While many graves were colored with an abundance of marigolds, the majority appeared untended by those left behind on earth. Perhaps the more antiquated term of Hallowmas is a more fitting name to apply to the day in this neighborhood occupying close to 600 acres between two main sections of the sprawling Chapultepec Park. Numerous graves were adorned with a jumbled combination of ancient Day of the Dead traditions with more recently imported Halloween decor – spiders, plastic pumpkins, orange and black plastic festoons and fake spider webs.

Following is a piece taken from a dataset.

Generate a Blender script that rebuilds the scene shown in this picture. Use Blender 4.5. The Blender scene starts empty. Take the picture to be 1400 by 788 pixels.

There was an ongoing mixture of entertainment, ranging from an annoying clownish play to a talented female vocalist while we were there, staged in the plaza of the Rotunda de las Personas Illustres. At dusk, children appeared in Halloween or Catrina costumes carrying plastic pumpkin baskets for trick-or-treating.

While the dearth of ancient practices was disappointing, change happens. And I need no flowers or incense to encourage me to wander through a cemetery. So many stories shout at you from all directions.

Despite the rejection of her mural, Maria Izquierdo gained admittance to the portion of the cemetery dedicated to the illustrious of Mexico. Perhaps her fellow muralists, Rivera and Siqueiros, forgave her for her earlier criticisms of muralists including political messages in their works before they joined her there. The excerpt above is a link worth tapping to begin to learn about her life. I found myself wandering on the internet to discover more about the fascinating artist who was the first Mexican woman to mount a major solo exhibition in the United States.

But there are others. Composer Agustin Lara, who left the women swooning with his “Senora Tentacion” in 1956.

Rosario Castellanos, who wrote because: “Writing has been a way of explaining to myself the things I do not understand.” And redefined laughter: “We have to laugh. Because laughter, we already know, is the first evidence of freedom.”

Actress Virginia Fabregas.

 

In addition to those celebrated within the inner circle of the cemetery, there are close to a million others with stories worth telling. Hopefully, the trials, tribulations and joys they experienced are preserved within their families’ oral histories, repeated over and over at holiday celebrations lest the tales be lost.

And then, there are the eerily spooky graves. The angel guarding the rusty doors of a crypt, unhinged as though indicating the residents fled the confined space long ago. The coffin rusting above ground. Occupied, empty or home to a vampire planning to emerge with the rise of the next full moon?

A belated happy Hallowmas from Mexico City.